Les « oranges budgétaires » ou « documents de politique transversale » (DPT) portent sur des politiques publiques associant plusieurs programmes conduits par différents ministères. Ce sont, souvent, des politiques à fort enjeux budgétaire qui sont concernées. Le DPT doit permettre d’améliorer la coordination, par un ministre chef de file, d’actions de l’État relevant de plusieurs ministères et de plusieurs programmes qui concourent à une politique interministérielle, et de favoriser l’obtention de résultats socio-économiques communs. Par exemple, le projet de loi de finances pour 2022 comporte un DPT sur l’aménagement du territoire, un autre sur la défense et la sécurité nationale, un autre sur la politique de la ville.
Plus classiquement, les annexes budgétaires apportent au Parlement des informations sur les recettes et les dépenses.
B - L'information sur les recettes et les dépenses
Le Parlement dispose, comme de coutume, d’informations sur les recettes (1) et les dépenses (2) de l’Etat. De manière générale, l’article 55 de la LOLF prévoit que « chacune des dispositions d'un projet de loi de finances affectant les ressources ou les charges de l'Etat fait l'objet d'une évaluation chiffrée de son incidence au titre de l'année considérée et, le cas échéant, des années suivantes. »
1 - Les recettes
Les parlementaires sont informés du volet recettes du budget grâce à la première partie du projet de loi de finances : celle-ci accorde, en effet, les autorisations pour la perception des recettes fiscales, autorise la collecte des recettes non fiscales et contient les dispositions de nature fiscale qui affectent le budget de l’Etat. L’autre source majeure d’informations est constituée par les deux « blancs budgétaires » intitulés « Evaluation des voies et moyens ».
Le premier tome présente, de façon détaillée, les recettes de l’Etat par nature d’impôt ou par ligne de recette non fiscale. Il propose, pour chaque recette, un éclairage sur son évolution sur trois années, un rappel de l’exécution de l’exercice antérieur, un point sur le budget en cours, ainsi qu’une prévision pour l’année à venir.
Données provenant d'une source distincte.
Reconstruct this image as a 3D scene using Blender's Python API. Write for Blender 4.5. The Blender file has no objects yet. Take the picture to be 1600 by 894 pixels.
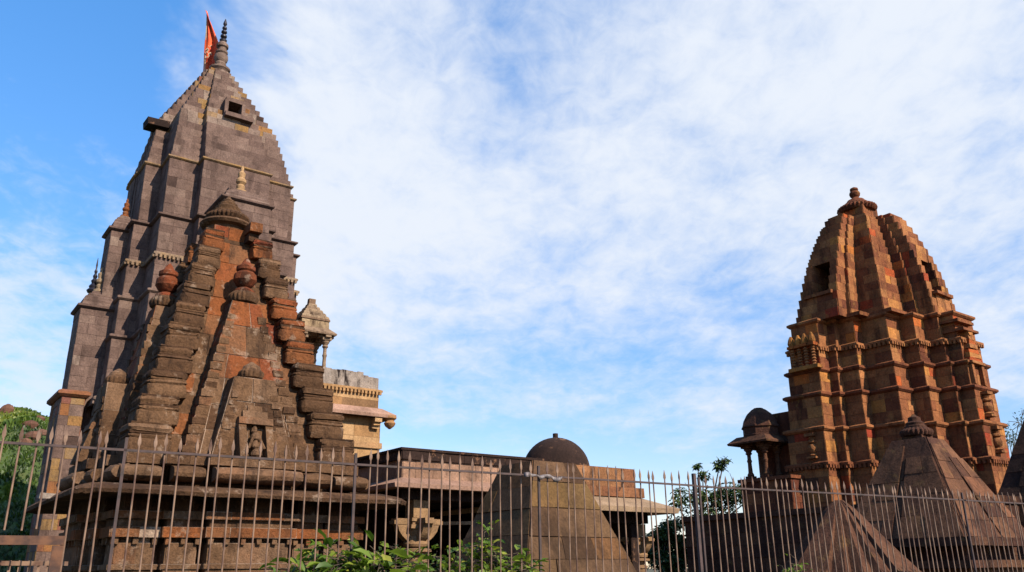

Le second tome offre une information exhaustive sur les dépenses fiscales en détaillant leur impact global sur les recettes du budget de l’Etat et en expliquant l’évolution de leur coût depuis le dernier projet de loi de finances. Les dépenses fiscales sont des mesures dérogatoires à la norme fiscale dont la mise en œuvre entraîne pour l’Etat une perte de recettes et dont l’objectif est de soutenir un secteur économique particulier ou d’inciter à certains comportements vertueux. L’on peut citer comme exemple la réduction d’impôt consentie à la suite d’un don à une association ou le taux réduit de TVA en faveur de la restauration. Le coût de ces dépenses fiscales est estimée à 90 milliards d’euros pour 2020. Ainsi, s’explique que la loi organique du 28 décembre 2021 ait enrichi le contenu de cette annexe qui doit, à présent, comporter : l'évaluation de leur montant et le nombre de bénéficiaires ou, encore, la liste de celles qui feront l'objet d'une évaluation dans l'année.
D’autres annexes budgétaires concernent les dépenses.
2 - Les dépenses et la mesure de la performance
L’information des parlementaires porte, également, sur le volet dépenses et, depuis la LOLF, sur la mesure de la performance de la dépense publique.
Les dépenses sont exposées dans la seconde partie du projet de loi de finances. Celle-ci ventile, en effet, les crédits d’engagement et de paiement entre les différentes missions. Elle définit, aussi, les moyens généraux d’action de l’Etat, dont les plafonds d’emplois. Elle est complétée par les « bleus budgétaires » dont la fonction est de préciser le contenu de la prévision et de l’autorisation budgétaires. Plus précisément, ces annexes explicitent le projet de loi de finances en donnant le détail des crédits pour chacune des missions.
Le volet dépenses a été enrichi du fait de l’introduction de l’exigence de performance de la dépense publique par la LOLF. En effet, la LOLF opère une budgétisation des crédits par objectifs : les crédits sont, ainsi, spécialisés par programmes auxquels sont associés des objectifs et des indicateurs de performance permettant de mesurer leur réalisation. Ces objectifs et indicateurs sont définis dans les Projets annuels de performance (seconde catégorie de « bleus budgétaires »). Les PAP doivent, depuis la loi organique du 28 décembre 2021, être dotés d’une trajectoire de performance triennale. En fin d’exercice, sont établis les Rapports annuels de performance (annexés à la loi de règlement) afin d’évaluer l’efficacité des politiques publiques menées par l’analyse comparative des objectifs qui avaient été, initialement, fixés et des résultats effectivement obtenus.
Les informations dont dispose le Parlement sont, ainsi, diverses et variées. Qu’elles concernent la situation d’ensemble des finances publiques ou portent sur les recettes et les dépenses de l’Etat, elles lui permettent d’apprécier au mieux la teneur du projet de finances. Il y a, là, une garantie supplémentaire d’un contrôle efficace du budget de l’Etat par les parlementaires.